Market View: Grocery Loyalty Cards Don’t Buy Loyalty

Processors, too, take note: Besides discounts, what do you do for your frequent buyers?

By John Stanton, Contributing Editor

I think there is no word more misused in food marketing than loyalty. It seems retailers and suppliers alike are looking for loyalty. I am reminded of the song a few years back with the lyrics, “looking for love in all the wrong places.” There is no question food marketers are looking for loyalty “in all the wrong places” too.

Take a look at food retailers’ “loyalty cards.” First, most shoppers have multiple cards. In some cases, consumers have a card for every store in the market. I don’t know how retailers define loyalty but I know how my wife defines loyalty. To her it means one and only one person, not three or four.

Don’t confuse loyalty and continuous purchase. Loyalty is not the share of purchases at one store or the percentage of total shopping trips to one store. This is continuity of purchase. It is often not having a better choice -- and if another, better choice comes along, those customers are gone! Where’s the love there?

The nonsensical approach to loyalty is just as real for suppliers as for retailers but let’s first look at the retailer.

In virtually every case I’ve seen, the only advantage to the shopper for “being loyal,” a.k.a. using the card, is to get a discount. But if they are so interested in price that they would go anywhere for a lower price, these may be the least loyal of your customers. It sounds more like the retailer is buying their love. “Shop in my store and I’ll pay you for your love (loyalty).” Occasionally, shoppers are rewarded with a frozen turkey or some portion of their sale goes to a charity, but in general it is only about price.

I am amazed virtually everyone in the industry thinks this type of program has anything to do with loyalty. It is just an electronic version of what has been going on for years.
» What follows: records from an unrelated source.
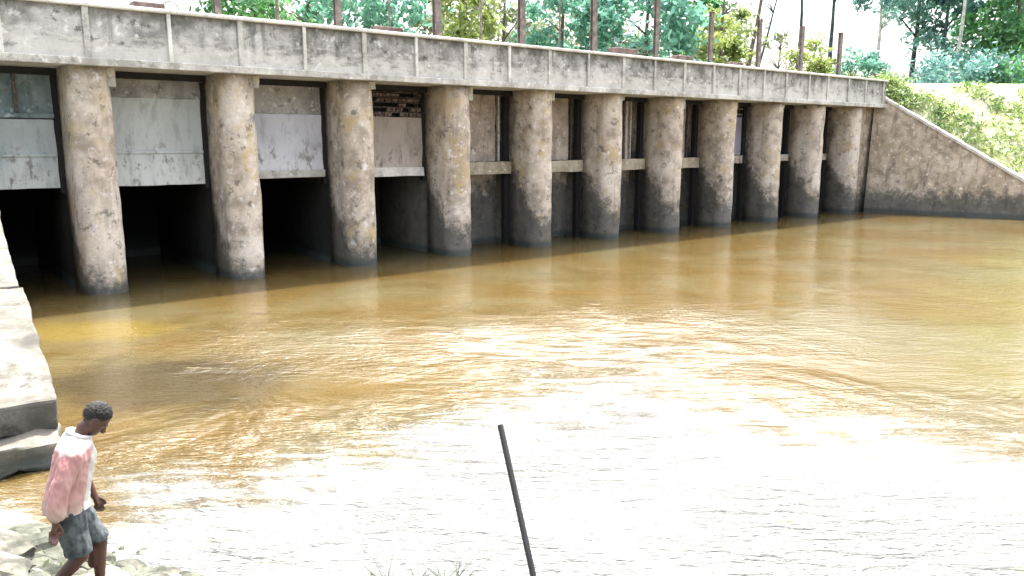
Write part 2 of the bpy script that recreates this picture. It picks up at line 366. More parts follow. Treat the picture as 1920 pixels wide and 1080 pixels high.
# fixed panels of the barrage above and behind the gates
a, b = bay(0)
f = MB().stz(a, b - .13, -1.2, -1.1, 4.02, 5.146).build('breast_panel', M['steel_blue'], bar)
for s in (a + .8, -1.72): MB().stz(s - .035, s + .035, -1.098, -1.03, 4.14, 5.14).build('panel_rib', M['slot'], f)
MB().stz(a, b - .13, -1.098, -1.02, 4.03, 4.13).build('panel_rib', M['steel_blue'], f)
a, b = bay(1); MB().stz(a, b - .12, -1.22, -1.08, 4.56, 5.146).build('breast_wall', M['greywall'], bar, bevel=.01, sub=3, rough=.02)
a, b = bay(2); MB().stz(a, b - .13, -1.25, -1.12, 4.25, 5.146).build('breast_wall', M['greywall'], bar, bevel=.01, sub=3, rough=.02)
a, b = bay(3)
m = MB(); rn = random.Random(5)
for r_ in range(6):
    z = 4.24 + r_ * .148; x = a - .1 + (r_ % 2) * .14
    while x < b - .16:
        l = rn.uniform(.2, .3)
        if rn.random() < (.9 if r_ < 1 else .62): m.stz(x, min(x + l, b - .13), -1.22 + rn.uniform(0, .02), -1.12 + rn.uniform(-.02, .03), z, z + (.085 if r_ > 1 else .11))
        x += l + .03
    m.stz(a, b - .13, -1.19, -1.145, z + .112, z + .132)
m.build('brick_lattice', M['brick'], bar)
MB().stz(a, b - .13, -1.62, -1.55, 4.0, 5.146).build('breast_wall', M['darkwall'], bar)
for i in (4, 5, 6, 7, 9, 10):
    a, b = bay(i); far = i > 8
    bl = [.40, .42, .62, .55][i - 4] if not far else .7
    MB().stz(a, b - (bl if not far else 1.0), -1.50, -1.35, 2.83, 5.146).build('breast_wall', M['inner'], bar, bevel=.01, sub=3, rough=.03)
    if not far:
        MB().stz(a, b, -1.25, -.98, 2.42, 2.83).build('cross_beam', M['beam'], bar, bevel=.02, sub=3, rough=.02)
        MB().stz(b - bl + .10, b - bl + .15, -1.42, -1.32, 2.84, 5.14).build('guide_rail', M['rail' if i % 2 == 0 else 'slot'], bar)
    else:
        MB().stz(a, b, -1.25, -1.05, 2.6, 2.9).build('cross_beam', M['inner'], bar, bevel=.02)
        for q in (.35, .8): MB().stz(b - q - .06, b - q, -1.4, -1.3, 2.9, 5.14).build('guide_rail', M['rail'], bar)
    if i in (6, 7):
        for q in (.9, 1.25): MB().stz(b - q - .05, b - q + .03, -1.34, -1.25, 2.84, 5.14).build('guide_rail', M['slot'], bar)
    MB().stz(a, b, -1.95, -1.8, -2, 2.5).build('lower_wall', M['inner'], bar, sub=3, rough=.04)
a, b = bay(8); MB().stz(a, b, -1.95, -1.8, -2, 2.8).build('lower_wall', M['inner'], bar)
MB().stz(a, b, -1.35, -1.1, 2.55, 2.88).build('cross_beam', M['inner'], bar)
for z in (4.62, 4.86): MB().stz(a, b - .13, -1.3, -1.2, z, z + .07).build('guide_rail', M['steel_blue'], bar)
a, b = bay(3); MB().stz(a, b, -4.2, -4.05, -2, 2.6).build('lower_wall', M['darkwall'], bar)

M['shade_bar'] = simple('shade_bar_black', (.012, .012, .013), .3, 6, .7)  # near-black colour for bars that stand in for shade
for i in range(0, 11):
    a, b = bay(i)
    MB().stz(a - .02, b + .02, -1.06, -.96, 4.99, 5.143).build('soffit_shade_bar', M['shade_bar'], bar)  # added bar draws the shadow line under the soffit
    MB().stz(b - .20 if i > 3 else b - .12, b - .01, -1.30, -1.10, -1.5 if i > 3 else 2.3, 4.985).build('slot_shade_bar', M['shade_bar'], bar)  # added bar draws the dark slot next to the pier
# hoist posts on the deck, one over each pier
GP = 'hoist posts standing on the barrage deck'
for k in range(0, 11):
    e = empty('hoist_post', '%s brown steel hoist post along the deck, counted from the left' % ORD[k], 'post', GP)
    s = k * PITCH - .42; c = W(s, -1.0, 5.72); e.location = c
    h = 2.95 if k > 6 else 3.4 + random.uniform(0, .2)
    w_ = [.16, .16, .17, .25, .22, .22, .17, .15, .16, .15, .17][k]
    m = MB(); A = Matrix.Rotation(-TH + math.pi / 2, 3, 'Z')
    for (cc, dd) in (((0, -.07, h / 2), (w_, .022, h)), ((0, .07, h / 2), (w_, .022, h)), ((0, 0, h / 2), (.022, .12, h))):
        m.box(A @ Vector(cc), dd, A)
    m.build('shaft', M['post'], e)
    MB().box((0, 0, .012), (.36, .30, .02), A).build('base_plate', M['rust'], e)
    MB().box(A @ Vector((0, 0, h + .012)), (w_ + .06, .22, .02), A).build('cap_plate', M['rust'], e)
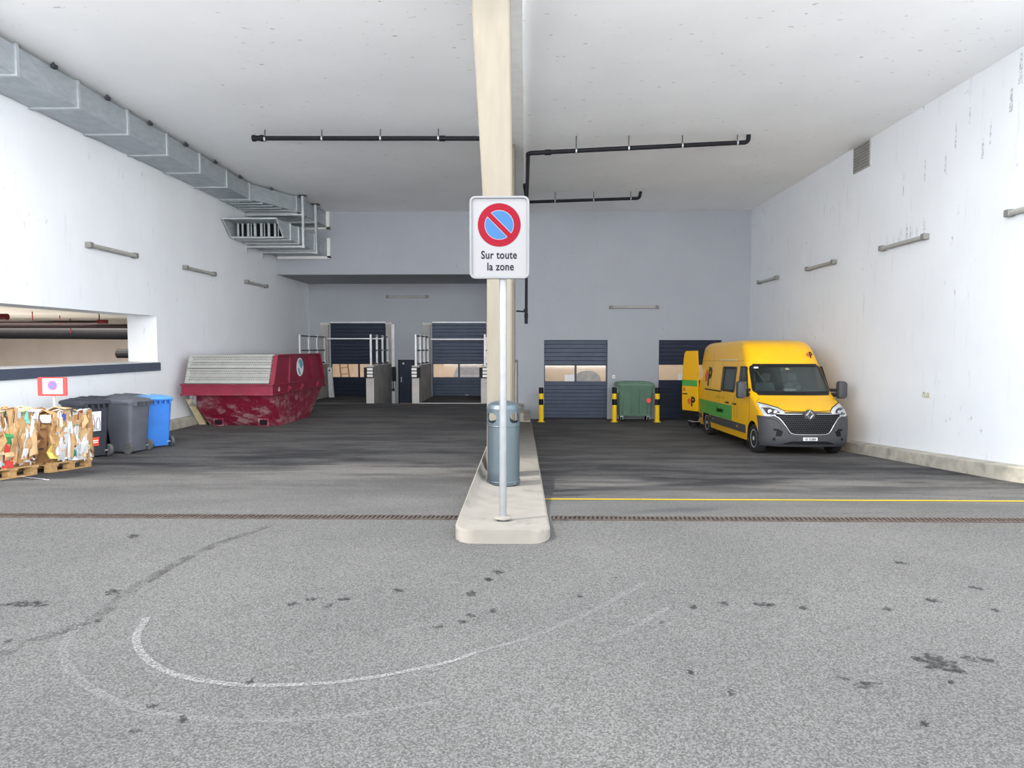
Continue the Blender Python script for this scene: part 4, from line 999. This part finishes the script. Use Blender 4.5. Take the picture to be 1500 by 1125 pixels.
def ring_at(z):
    w, yf, yr, c = vw(z), vyf(z), vyr(z), vc(z); P = []
    NF = 16
    for i in range(-NF, NF+1):
        a = i/NF*PI/2; s_ = math.sin(abs(a))**(2/NEXP); cth = math.cos(a)**(2/NEXP) if abs(i) < NF else 0
        P.append((math.copysign(w*s_, i) if i else 0, yf+c*(1-cth), z))
    y0 = yf+c; y1 = yr-.12
    for i in range(1, 10): P.append((w, y0+(y1-y0)*i/9, z))
    for i in (1,2,3): P.append((w-.12*(1-math.cos(i*PI/6)), yr-.12+.12*math.sin(i*PI/6), z))
    for i in range(1, 4): P.append(((w-.12)*(1-2*i/4), yr, z))
    for i in (3,2,1): P.append((-(w-.12*(1-math.cos(i*PI/6))), yr-.12+.12*math.sin(i*PI/6), z))
    for i in range(9, 0, -1): P.append((-w, y0+(y1-y0)*i/9, z))
    return P
zlev = [.24,.27,.30,.34,.38,.44,.5,.6,.7,.8,.88,.95,.99,1.03,1.06,1.09,1.12,1.15,1.185,1.22,1.26,1.30,1.33,1.36,1.385,1.41,1.45,1.55,1.65,1.8,1.95,2.1,2.17,2.215,2.26,2.34,2.42,2.5,2.57,2.63,2.68,2.72,2.755,2.78,2.8,2.81]
body = MB().rings([ring_at(z) for z in zlev]).build('body', [m_vy, m_vdark, m_vint], van)
body.parent = None
cutters = []
def cutter(mb, mat_slot):
    mb.mi = [0]*len(mb.f); o = mb.build('cutter', mat_slot); cutters.append(o)
for yw in (.87, 5.18):
    for s in (-1, 1): cutter(MB().cyl((s*.72,yw,.36),(s*1.3,yw,.36),.425,n=36), m_vdark)
def wsx(z, top=.885, bot=.965, z0=1.44, z1=2.15):
    f = (z-z0)/(z1-z0); r = .10; e = bot+(top-bot)*f
    if f < .12: e -= .10*(1-f/.12)**2
    if f > .9: e -= .07*((f-.9)/.1)**2
    return e
# cab hollow: windscreen opening and room behind it
o0 = [(-wsx(z)+.06, z) for z in (1.47,1.55,1.7,1.9,2.05,2.12)]
opl = [(x,z) for x,z in o0] + [(-x,z) for x,z in reversed(o0)]
cutter(MB().prism(opl, lambda a,b,w: (a, -.3+w, b), 2.95), m_vint)
cutter(MB().box(-.86,1.35,.62,.86,2.62,1.9), m_vint)
FW = [(1.26,1.40),(2.03,1.40),(2.03,2.08),(1.66,2.08)]
for s in (-1,1): cutter(MB().prism(FW, lambda a,b,w: (s*(.8+w), a, b), .4), m_vint)
SW = [(2.42,1.43),(3.56,1.43),(3.56,2.06),(2.42,2.06)]
cutter(MB().prism(SW, lambda a,b,w: (-(.45+w), a, b), .8), m_vint)
cutter(MB().box(-.90,5.3,.72,-.02,6.5,2.45), m_vdark)
boolean_cut(body, cutters); body.parent = van
for p in body.data.polygons: p.use_smooth = True
body.data.set_sharp_from_angle(angle=math.radians(28))
def dens(rows, k=6):
    out = []
    for a, b in zip(rows, rows[1:]):
        out += [tuple(a[i]+(b[i]-a[i])*j/k for i in range(len(a))) for j in range(k)]
    return out+[rows[-1]]
def fpatch(name, rows, mat, off=.008, th=.012, nc=14, k=5, par=None, smooth=40):
    """piece lying on the van's nose: rows of (z, x0, x1)"""
    g = [[(x0+(x1-x0)*j/nc, front_y(x0+(x1-x0)*j/nc, z)-off, z) for j in range(nc+1)] for z, x0, x1 in dens(rows, k)]
    return MB().sheet(g, (0, th, 0)).build(name, mat, par or van, smooth=smooth)
def spatch(name, rows, mat, side=-1, off=.006, th=.010, nc=10, k=3, par=None):
    """piece lying on the van's flank: rows of (z, y0, y1)"""
    g = [[(side*(vw(z)+off), y0+(y1-y0)*j/nc, z) for j in range(nc+1)] for z, y0, y1 in dens(rows, k)]
    return MB().sheet(g, (-side*th, 0, 0)).build(name, mat, par or van, smooth=40)
# windscreen
zr_ = (1.425,1.46,1.5,1.55,1.65,1.8,1.95,2.06,2.12,2.165)
ws = fpatch('windscreen', [(z, -wsx(z)+.03, wsx(z)-.03) for z in zr_], m_wind, .004, .004, 30, 2)
for s in (-1,1): fpatch('screen_border', [(z, s*wsx(z), s*(wsx(z)-.06)) for z in zr_], m_vdark, .009, .012, 4, 3, ws)
fpatch('screen_border', [(1.405,-.87,.87),(1.50,-.90,.90)], m_vdark, .009, .012, 30, 3, ws)
fpatch('screen_border', [(2.10,-.83,.83),(2.175,-.80,.80)], m_vdark, .009, .012, 30, 3, ws)
fpatch('sticker', [(2.06,-.80,-.70),(2.10,-.79,-.70)], m_paper, .012, .004, 2, 1, ws)
fpatch('sticker', [(2.02,-.06,.03),(2.07,-.06,.03)], M('sticker_cream',(.3,.28,.16),.6), .012, .004, 2, 1, ws)
for x0, x1 in ((-.55,.12),(.15,.80)):
    MB().tube([(x0,front_y(x0,1.43)-.02,1.43),(x1,front_y(x1,1.475)-.02,1.475)], .011, 6).build('wiper', m_vdark, van)
# interior
dash = MB().hexa([(-.84,1.12,1.40),(.84,1.12,1.40),(.84,1.62,1.30),(-.84,1.62,1.30)],[(-.84,1.12,1.475),(.84,1.12,1.475),(.84,1.62,1.50),(-.84,1.62,1.50)]).build('dashboard', m_vdark, van, bevel=.03)
MB().hexa([(-.12,1.22,1.50),(.14,1.22,1.50),(.14,1.36,1.51),(-.12,1.36,1.51)],[(-.10,1.26,1.56),(.16,1.26,1.55),(.16,1.38,1.53),(-.12,1.38,1.54)]).build('paper_on_dash', m_paper, van)
for x in (-.55,-.18,.52):
    st_ = MB().rings([[(x+a,2.25+.04*k,z) for a,z in ()] or [(x-wd,2.18+k*.12,z),(x+wd,2.18+k*.12,z),(x+wd,2.32+k*.12,z),(x-wd,2.32+k*.12,z)] for k,(z,wd) in enumerate(((.95,.22),(1.45,.235),(1.68,.19)))]).build('seat', m_vseat, van, bevel=.03)
    MB().box(x-.12,2.42,1.70,x+.12,2.52,1.92).build('headrest', m_vseat, st_, bevel=.03); MB().box(x-.23,1.72,.75,x+.23,2.25,.95).build('seat_base', m_vseat, st_, bevel=.03)
sw = MB().lathe([(.19,-.012),(.205,0),(.19,.012),(.175,0)], (0,0,0), 28); sw.f = sw.f[:-2]; sw.mi = sw.mi[:-2]
rot = Matrix.Translation((.48,1.72,1.50)) @ Matrix.Rotation(math.radians(58), 4, 'X'); sw.v = [tuple(rot @ Vector(p)) for p in sw.v]
sw = sw.build('steering_wheel', m_vdark, van, 50); MB().cyl((.48,1.72,1.50),(.48,1.62,1.42),.05).build('hub', m_vdark, sw)
MB().box(-.14,1.50,2.0,.14,1.53,2.06).build('rear_mirror', m_vseat, van, bevel=.01)
for x in (-.36,): MB().hexa([(x,1.85,1.62),(x+.05,1.85,1.62),(x+.05,1.86,1.62),(x,1.86,1.62)],[(x-.22,2.3,2.08),(x-.17,2.3,2.08),(x-.17,2.31,2.08),(x-.22,2.31,2.08)]).build('belt', M('belt_lime', (.25,.33,.16), .7), van)
MB().box(-.86,2.60,.64,.86,2.62,2.12).build('bulkhead', m_vint, van)
# bumper with wheel-side wrap
bz = (.245,.30,.38,.5,.65,.8,.90,.95)
def bend_rows():
    g = []
    for z in dens([(z,) for z in bz], 2):
        z = z[0]; row = []; w = vw(z)
        yend = .43 if z > .55 else .40
        yend = .43+.10*max(0, (z-.75)/.2)
        for i in range(-22, 23):
            t = i/22
            a = t*PI/2; s_ = math.sin(abs(a))**(2/NEXP); cth = math.cos(a)**(2/NEXP) if abs(i) < 22 else 0
            y = vyf(z)+vc(z)*(1-cth)
            if y > yend: y = yend; 
            x = math.copysign(min(1, s_)*(w+.016), i) if i else 0
            row.append((x, y-.016, z))
        g.append(row)
    return g
MB().sheet(bend_rows(), (0,.02,0)).build('bumper', m_vplas, van, smooth=35)
fpatch('bumper_lip', [(.245,-.95,.95),(.30,-.97,.97)], m_vplas, .034, .02, 30, 2)
gtop = fpatch('grille_surround', [(.93,-.80,.80),(.99,-.84,.84),(1.035,-.70,.70),(1.055,-.40,.40)], m_vplas, .014, .012, 30, 3)
gr = [(.545,-.40,.40),(.60,-.46,.46),(.75,-.54,.54),(.88,-.63,.63),(.96,-.74,.74),(1.0,-.74,.74)]
grl = fpatch('grille', gr, m_vgrille, .024, .012, 24, 4)
mesh_ = MB()
for k in range(9):
    z = .585+.046*k
    xm = lerp_tab([(a[0], a[2]) for a in gr], z)-.02
    n = int(xm/.056)
    for i in range(-n, n+1):
        x = i*.056+(.028 if k % 2 else 0)
        if abs(x) > xm: continue
        y = front_y(x, z)-.026
        mesh_.add([(x-.022,y,z),(x,y-.010,z-.016),(x+.022,y,z),(x,y-.010,z+.016),(x,y-.004,z)], [(0,1,4),(1,2,4),(2,3,4),(3,0,4)])
mesh_.build('mesh', m_vmesh, grl, kind='stuff')
for z in (.75,.70): fpatch('grille_bar', [(z-.010,-.50,.50),(z+.010,-.51,.51)], m_vgrille, .04, .012, 20, 1, grl)
def on(x, z, off=.03): return (x, front_y(x, z)-off, z)
trim = [on(-x, z) for z, x in ((.985,.86),(.96,.77),(.92,.69),(.84,.62),(.72,.54),(.62,.48),(.565,.43),(.54,.36))]
trim = trim+[on(x, .535) for x in (-.24,-.12,0,.12,.24)]+[(-p[0],p[1],p[2]) for p in reversed(trim)]
MB().tube(trim, .014, 8).build('chrome_trim', m_chrome, van, 60)
for s in (-1,1): MB().tube([on(s*.72,1.015,.03)]+[on(s*x,1.005,.034) for x in (.55,.4,.28,.16)], .013, 8).build('chrome_trim', m_chrome, van, 60)
# badge
bd = MB().prism([(.135*math.cos(2*PI*i/20), .135*math.sin(2*PI*i/20)) for i in range(20)], lambda a,b,w:(a*.95, front_y(0,.985)-.05+w, .985+b), .05).build('badge_base', m_vplas, van, bevel=.008)
yb_ = front_y(0,.985)-.055
def dia(k): return [(0,.135*k),(.10*k,0),(0,-.135*k),(-.10*k,0)]
o_, i_ = dia(1), [(0,.062),(.042,0),(0,-.062),(-.042,0)]
mb = MB(); V = [(a,yb_,.985+b) for a,b in o_]+[(a*.99,yb_-.022,.985+b*.9) for a,b in [(.0,.1),(.07,0),(0,-.1),(-.07,0)]]+[(a,yb_-.006,.985+b) for a,b in i_]
mb.add(V, [(i,(i+1)%4,4+(i+1)%4,4+i) for i in range(4)]+[(4+i,4+(i+1)%4,8+(i+1)%4,8+i) for i in range(4)]).build('badge', m_chrome, van)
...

Let me be clear, I’m not against “loyalty” cards, I just don’t think they have anything to do with loyalty.

Consider how the most successful airline loyalty programs work. They have defined a series of problems that frequent flyers have and they solve those problems for them. What do I hate about flying? Long lines to check in, no seating preference over non-frequent flyers, not getting upgrades, no use of lounges in foreign countries, etc.

As a 1K flyer, United Airlines has solved all those travel problems for me, so flying on another airline would be unthinkable. But as a “loyal” United flyer, guess how much discount I get? NONE. They know if they have a loyal customer they don’t need to give him a discount.

This is exactly the opposite of what food retailers do. Think of the problems that a frequent shopper would have: long checkout lines, parking, bag carrying, heavy packages such as pet food, custom cut meat, etc. None of these is solved by the retailer with a “loyalty card.” Why can someone make a reservation for a restaurant, haircut, tee time, doctor, manicure, etc., but you cannot make a reservation to check out of your supermarket?

Supermarkets do not have lanes for frequent shoppers, do not have privileged parking for frequent shoppers, etc. They do virtually nothing special for the frequent shopper except give discounts. If my supermarket eliminated all of my shopping problems they wouldn’t have to give me discounts to shop that store. I would be loyal.

Food processors are no better. They continue to just pass on deals to the supermarkets to be included in the card program. This is like an enabler to a heroin addict. Although your goods still need to pass through a retailer’s store, food manufacturers should be building their own loyalty with consumers.

I’ll ask the same question of food processors as I do retailers. How do you make shopping and cooking easier for your very best customers? Again, the answer is not very well! I have bought the same brand of pasta sauce for the past 15 years, and I get the same exact treatment as people who buy it for the first time. Most food processors don’t work with their retailers to solve my problems.

Wouldn’t it be great to have a Kraft customer checkout lane? If you buy any Kraft products in that shopping trip or if you have a Kraft Card you can check out in a special “super fast” Kraft lane. I bet the cost of having that lane pales in comparison to what is paid for other “retail services.” Only a company with a wide assortment of products could undertake such a venture, but it would be great to hear customers say “I buy Kraft products because they make my shopping better.”

You can’t buy loyalty; you earn loyalty by taking care of your customer.